No entanto, é evidente que muitos dos desafios enfrentados pelas empresas são de ordem financeira. Surgem dúvidas frequentes como:
- "Como financiar uma startup voltada à sustentabilidade?";
- "Como os investidores vão reagir às mudanças — por vezes radicais — que uma empresa precisa implementar?";
- "Como transformar um projeto em uma planta operacional enfrentando uma carga burocrática intensa, além de obter autorizações ambientais para tecnologias disruptivas ainda desconhecidas por agências e autoridades?".
Os obstáculos são muitos, mas o caminho passa pela cooperação. Precisamos compartilhar experiências, apoiar uns aos outros e construir redes que ajudem a viabilizar soluções, acelerar a inovação e garantir o sucesso das novas implementações.
3. Na sua visão, por que a bioeconomia pode ser uma chave para o desenvolvimento sustentável no Brasil? O que falta para destravarmos esse potencial?
Quando falamos em bioeconomia e desenvolvimento sustentável, é comum pensarmos em hidrogênio verde, energias renováveis e novas tecnologias. No entanto, não podemos esquecer de dimensões igualmente fundamentais como a segurança alimentar, a reciclagem, a resiliência e a capacidade de adaptação do povo brasileiro.
A soberania alimentar no Brasil é um tema complexo, que envolve garantir o direito humano à alimentação adequada, promover uma produção agrícola sustentável e respeitar a diversidade cultural e ambiental do país. Apesar de ser um dos maiores produtores de alimentos do mundo, o Brasil ainda enfrenta desafios profundos em relação à segurança alimentar e nutricional.
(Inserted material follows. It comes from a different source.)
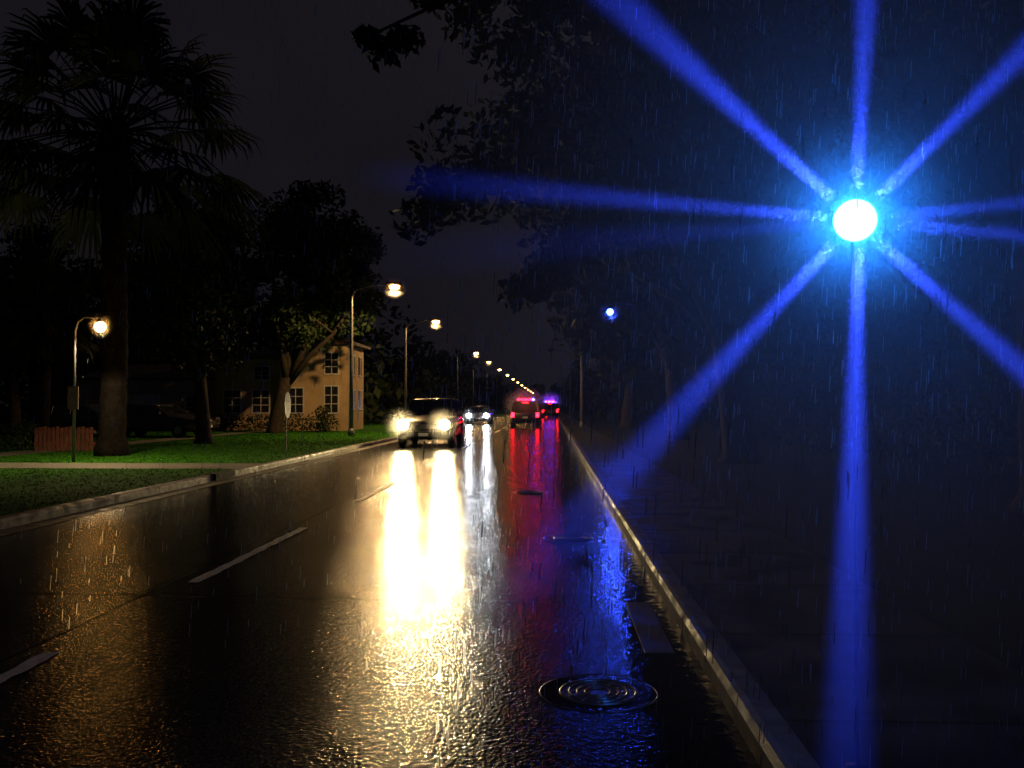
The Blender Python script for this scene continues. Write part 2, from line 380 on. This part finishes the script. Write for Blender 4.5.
# ---------------------------------------------------------------- lights
def point(name,loc,P,col,r=.1,parent=None,kind='POINT',size=60,blend=.5,aim=None):
    l=bpy.data.lights.new(name,kind); l.energy=P; l.color=col; l.shadow_soft_size=r
    if kind=='SPOT': l.spot_size=math.radians(size); l.spot_blend=blend
    o=bpy.data.objects.new(name,l); o.location=loc
    if aim is not None: o.rotation_euler=Vector(aim).to_track_quat('-Z','Y').to_euler()
    return link(o,parent)
def volume(name,c,r,dens,parent=None,power=2.0,nu=32,nv=20,step=1.0):
    """local mist added around a lamp for its glow: density fades smoothly to nothing at the edge of the region"""
    r=(r,r,r) if not hasattr(r,'__len__') else r
    g=G(); g.ball((0,0,0),r,nu,nv)
    m=bpy.data.materials.new(name); m.use_nodes=True; N=m.node_tree.nodes; L=m.node_tree.links; N.remove(N['Principled BSDF'])
    v=N.new('ShaderNodeVolumeScatter'); v.inputs['Anisotropy'].default_value=0; v.inputs['Color'].default_value=(1,1,1,1)
    tc=N.new('ShaderNodeTexCoord')
    dv=N.new('ShaderNodeVectorMath'); dv.operation='DIVIDE'; dv.inputs[1].default_value=[x*.98 for x in r]; L.new(tc.outputs['Object'],dv.inputs[0])
    ln=N.new('ShaderNodeVectorMath'); ln.operation='DOT_PRODUCT'; L.new(dv.outputs[0],ln.inputs[0]); L.new(dv.outputs[0],ln.inputs[1])
    def mm(op,a,b=0):
        q=N.new('ShaderNodeMath'); q.operation=op
        for i,x in enumerate((a,b)):
            if isinstance(x,(int,float)): q.inputs[i].default_value=x
            else: L.new(x,q.inputs[i])
        return q.outputs[0]
    d=mm('MULTIPLY',mm('POWER',mm('MAXIMUM',mm('SUBTRACT',1.0,ln.outputs['Value']),0.0),power),dens)
    L.new(d,v.inputs['Density']); L.new(v.outputs[0],N['Material Output'].inputs['Volume'])
    try: m.cycles.volume_step_rate=step
    except Exception: pass
    o=g.obj(name,m,parent,True); o.location=c; return o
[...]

Para mudar esse cenário, é essencial que empresas e autoridades se unam na construção de um novo modelo de desenvolvimento — um modelo financeiro que incorpore planos de ação sensíveis às questões de gênero e inclusão social, com programas de capacitação, incentivos e propostas legislativas voltadas às comunidades mais vulneráveis. São justamente essas comunidades que estão na base da produção de alimentos e da preservação ambiental, como os agricultores familiares ou os catadores de materiais recicláveis nas cidades.
Precisamos caminhar rumo a um mundo mais justo, com mais equidade e inclusão. Apoio o plano das Nações Unidas, GESI (Gênero, Igualdade e Inclusão Social), e acredito que todas as empresas deveriam adotar esses princípios em suas estratégias de sustentabilidade.
Como afirmam as próprias Nações Unidas, os Objetivos de Desenvolvimento Sustentável reconhecem que a igualdade de gênero, o empoderamento feminino e a inclusão social são pilares fundamentais para reduzir a pobreza e construir um mundo mais saudável, seguro, limpo, educado, conectado, justo e igualitário.